Jessica has taught junior high history and college seminar courses. She has a master's degree in education.

This lesson will discuss population distribution and the factors that affect it. It will specifically highlight quality of life, job availability, and ethnicity, while also defining the terms 'sparse' and 'dense.'

Sparse vs. Dense

Living in very rural Pennsylvania, I take about every chance I get to venture into Philadelphia, Baltimore, or New York. So different from my small town's sweet, yet rather humdrum existence, I love the bustle of these cities. I love the waves of people, how if you're not careful you might just get swept up in them. To me, it's not surprising why so many people live in cities. Speaking geographically, they have plenty of factors that make the environment perfect for dense population distribution to occur. In today's lesson, we'll discuss some of these factors and how they pertain not just to exciting cities, but also to places all over the world.

When speaking of population distribution, the terms 'sparsely' or 'densely populated' are usually used. If an area is sparsely populated, this means that it contains few people relative to its size. In other words, it's not crowded. However, densely populated areas usually are. They contain a large amount of people relative to size.

Quality of Life

One factor that affects population distribution is the quality of life the area offers. Areas that are sparsely populated are usually very difficult places to live. For example, climate definitely affects quality of life. Yes, with the invention of air conditioning, places like Phoenix and Miami are able to draw lots of people. But the same can't be said for the sweltering sands of the Sahara Desert that lack modern conveniences. On the flip side, heating systems have helped places like Boston and Chicago thrive, but the less-modernized regions of the North Pole still have lots of room to roam.

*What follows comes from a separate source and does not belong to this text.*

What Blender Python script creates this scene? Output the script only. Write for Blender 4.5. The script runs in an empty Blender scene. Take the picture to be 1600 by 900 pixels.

Along with climate, elevation also affects quality of life and therefore affects population distribution. For instance, the mountains of Tibet make it very difficult to farm and therefore very difficult to supply food for one's family. This is one of the factors that makes this region so sparsely populated. Conversely, the lush fields of the Northeastern U.S. offer miles and miles of fertile land and therefore have a higher population density.


Related to quality of life, availability of employment also affects population distribution. For example, industrial cities, like Hong Kong or Philadelphia, offer lots of jobs opportunities. These areas are thus more densely populated. On the flip side, places like the Australian Outback are not really what you'd call hubs of economic opportunity and therefore fall on the sparse side of the population distribution scale.